規制緩和と原則維持で一貫、都中央市場改正案を読む

2019年10月18日

 2020年6月の改正卸売市場法施行に向け、卸売市場の業務条例(規程)改正作業を進める市場開設者の各都市の中で、全国で最多の11の中央卸売市場を抱える東京都の中央卸売市場条例改正案が間もなく、取引業務運営協議会(運協)へ提出される。改めて読み解いてみる。

今回の業務条例改正でどうしても注目が集まりやすいのが、卸売業者に対する規制の「第三者販売の原則禁止」「商物一致の原則」と、仲卸業者に対する規制の「直荷引きの原則禁止」の行方だ。

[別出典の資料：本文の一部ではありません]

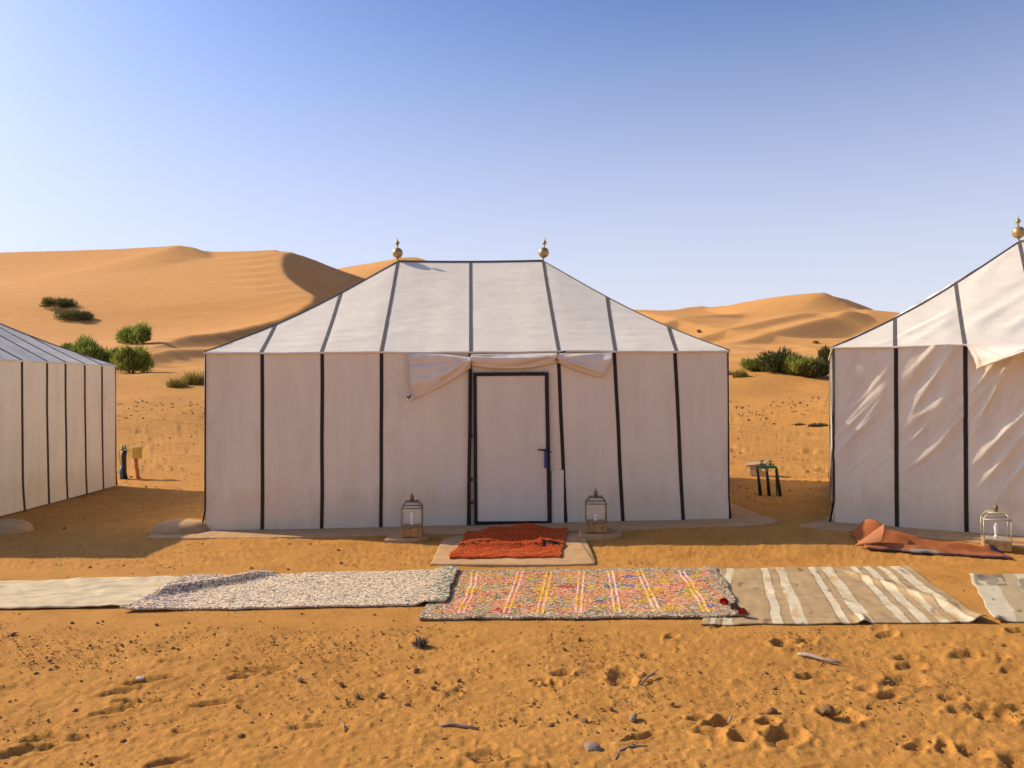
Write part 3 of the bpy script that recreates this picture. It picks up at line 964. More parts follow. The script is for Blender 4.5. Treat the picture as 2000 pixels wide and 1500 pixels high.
def mound(x, y, rx, ry, h, label):
    n, m = 28, 8; vs = []
    for j in range(m + 1):
        a = j / m * math.pi / 2
        for i in range(n):
            t = 2 * math.pi * i / n
            k = 1 + .06 * mn.noise((math.cos(t) * 1.5 + x, math.sin(t) * 1.5, 2))
            vx = x + rx * math.cos(t) * (math.cos(a) ** .7 if j < m else 0) * k; vy = y + ry * math.sin(t) * (math.cos(a) ** .7 if j < m else 0) * k
            vs.append((vx, vy, gz(x, y) - .02 + (h + .02) * math.sin(a) ** .8 + .004 * mn.noise((vx * 9, vy * 9, 1))))
    fs = []
    for j in range(m):
        for i in range(n):
            k = (i + 1) % n; fs.append((j * n + i, j * n + k, j * n + n + k, j * n + n + i))
    fs.append(tuple(range(m * n, m * n + n)))
    tag(new_obj('anchor_mound', vs, fs, M['plaster'], None, True), label, 'mound', 'plaster mounds at the tent corners')
mound(-4.02, 9.78, .36, .34, .14, 'smooth plaster mound at the left corner of the middle tent')
mound(-6.25, 9.85, .34, .3, .13, 'smooth plaster mound in shade by the left edge tent')

# ------------------------------------------------------------------ lanterns
def lantern(x, y, z, wd, rz, label, bulb_h=.10, base_m='block', metal='oldbrass'):
    root = empty('lantern', (x, y, z), rz)
    tag(root, label, 'lantern', 'glass lanterns standing before the tents')
    hb = .105; hg = .215; hw = wd / 2
    b = MB(); b.box((0, 0, hb / 2), (wd * 1.03, wd * 1.03, hb), 0, .008); b.build('base_block', M[base_m], root)
    b = MB(); b.box((0, 0, hb + .004), (wd * 1.0, wd * 1.0, .010), 0, .002); b.build('base_plate', M[metal], root)
    r = .0055
    z1, z2, z3 = hb + .012, hb + hg, hb + hg + .065
    tw = hw * .62
    ct = [(-hw, -hw), (hw, -hw), (hw, hw), (-hw, hw)]; tt = [(-tw, -tw), (tw, -tw), (tw, tw), (-tw, tw)]
    for i in range(4):
        a, c = ct[i], tt[i]
        b = MB(); b.tube([(a[0], a[1], z1), (a[0], a[1], z2)], r, 6); b.build('corner_post', M[metal], root, True)
        b = MB(); b.tube([(a[0], a[1], z2), (c[0], c[1], z3)], r, 6); b.build('roof_bar', M[metal], root, True)
    for nm, q, zz in (('upper_rim', ct, z2), ('top_rim', tt, z3)):
        b = MB()
        for i in range(4):
            a, c = q[i], q[(i + 1) % 4]
            b.tube([(a[0], a[1], zz), (c[0], c[1], zz)], r * 1.15, 6)
        b.build(nm, M[metal], root, True)
    for i in range(4):
        a, c = Vector((*ct[i], 0)), Vector((*ct[(i + 1) % 4], 0)); e, g = Vector((*tt[i], 0)), Vector((*tt[(i + 1) % 4], 0))
        nn = ((a + c) / 2).normalized() * .0015
        def pane(name, A, B, C, Dp):
            vs = [p - nn for p in (A, B, C, Dp)] + [p + nn for p in (A, B, C, Dp)]
            new_obj(name, vs, [(3, 2, 1, 0), (4, 5, 6, 7), (0, 1, 5, 4), (1, 2, 6, 5), (2, 3, 7, 6), (3, 0, 4, 7)], M['glass'], root)
        up = lambda p, zz: Vector((p.x, p.y, zz))
        pane('glass_pane', up(a, z1), up(c, z1), up(c, z2), up(a, z2))
        pane('roof_pane', up(a, z2), up(c, z2), up(g, z3), up(e, z3))
    b = MB(); b.box((0, 0, z3 + .002), (tw * 1.9, tw * 1.9, .006)); b.build('top_plate', M[metal], root)
    b = MB(); b.lathe([(.020, z3), (.018, z3 + .02), (.023, z3 + .028), (.023, z3 + .055), (.018, z3 + .062), (.006, z3 + .072), (.003, z3 + .085)], (0, 0, 0), 12)
    k = b.build('cap', M['oldbrass'], root, True)
    b = MB(); b.tube([(.014 * math.cos(t), 0, z3 + .085 + .014 * math.sin(t)) for t in [i * math.pi / 5 for i in range(11)]], .002, 5); b.build('hanging_ring', M[metal], root, True)
    b = MB(); zb = hb + .012
    b.lathe([(.018, zb), (.018, zb + .02), (.012, zb + .03)], (0, 0, 0), 10); b.build('bulb_socket', M['bulb'], root, True)
    b = MB(); b.lathe([(.010, zb + .03), (.012, zb + .045), (.019, zb + .045 + bulb_h * .45), (.020, zb + .045 + bulb_h * .75), (.014, zb + .045 + bulb_h), (.004, zb + .05 + bulb_h)], (0, 0, 0), 12)
    b.build('bulb', M['bulb'], root, True)
slab('lantern_pad', [(-1.42, 8.86), (-.95, 8.86), (-.93, 9.2), (-1.40, 9.2)], .05, M['plaster'], 'small plaster pad under the lantern left of the door', 'pad', 'plaster pads under the lanterns')
slab('lantern_pad', [(.74, 8.84), (1.22, 8.86), (1.22, 9.2), (.74, 9.2)], .05, M['plaster'], 'small plaster pad under the lantern right of the door', 'pad', 'plaster pads under the lanterns')
lantern(-1.125, 9.02, gz(-1.125, 9.02) + .05, .225, R(3), 'glass lantern on the pad left of the middle tent door', .10)
lantern(.935, 9.02, gz(.935, 9.02) + .05, .225, R(-4), 'glass lantern on the pad right of the middle tent door', .03)
lantern(5.06, 8.42, gz(5.06, 8.42) + .0, .245, R(-24), 'sunlit glass lantern with white bulb beside the crumpled rug', .10, 'block', 'palebrass')

# ------------------------------------------------------------------ water taps, meter box, block
def tap(b, p, s=1.0, an=0.0):
    x, y, z = p
    c, s_ = math.cos(an), math.sin(an)
    b.tube([(x, y, z), (x, y, z + .05 * s)], [.016 * s, .013 * s], 8)
    b.tube([(x - .03 * s * c, y - .03 * s * s_, z + .028 * s), (x + .045 * s * c, y + .045 * s * s_, z + .028 * s), (x + .055 * s * c, y + .055 * s * s_, z + .005 * s)], .010 * s, 8)
    b.tube([(x, y, z + .05 * s), (x, y, z + .068 * s)], .006 * s, 6)
    b.tube([(x - .035 * s, y, z + .070 * s), (x + .035 * s, y, z + .070 * s)], .007 * s, 6)
def at(px, py, z=0.0):
    D = (EYE - z) * F / (py - (756 - .0035 * (px - 1000)))
    return ((px - 1000) / F * D, D)
x, y = at(241, 943)
r1 = empty('water_standpipe', (x, y, gz(x, y)))
tag(r1, 'black wrapped water standpipe with green taps beside the left tent', 'standpipe')
b = MB(); b.tube([(.02, 0, 0), (.015, 0, .2), (.005, 0, .38), (.015, 0, .52)], [.035, .040, .045, .050], 10); b.build('pipe', M['black_pipe'], r1, True)
b = MB(); b.tube([(.075, -.02, -.02), (.045, -.02, .12), (.035, -.01, .3), (.03, 0, .5)], .022, 8); b.build('pipe', M['black_pipe'], r1, True)
b = MB(); b.tube([(-.005, -.04, 0), (-.02, -.045, .12), (-.005, -.05, .24)], [.036, .030, .02], 8); b.build('blue_wrap', M['blue_tape'], r1, True)
b = MB(); b.tube([(-.035, -.02, .0), (-.03, -.03, .18), (-.06, -.03, .38), (-.075, -.02, .50), (-.05, -.01, .56), (-.01, 0, .55)], .010, 8); b.build('hose', M['grey_pipe'], r1, True)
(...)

都は、仲卸と売買参加者に限り参加できる「せり・入札」制度は残す、としたものの、各市場の裁量に委ねられることになった「その他取引ルール」の設定で、「第三者販売」「商物分離」「直荷引き」をいずれも緩和して自由化し、事後に実績報告を求める方針を打ち出した。これが「中心地の東京が大きく自由化に踏み込んだ」と一部から議論を呼んだ。卸売市場施設の「使用許可」としたことに、卸売業者と仲卸業者の垣根を壊し、不必要な競争を招くものだと批判を向ける意見も散見された。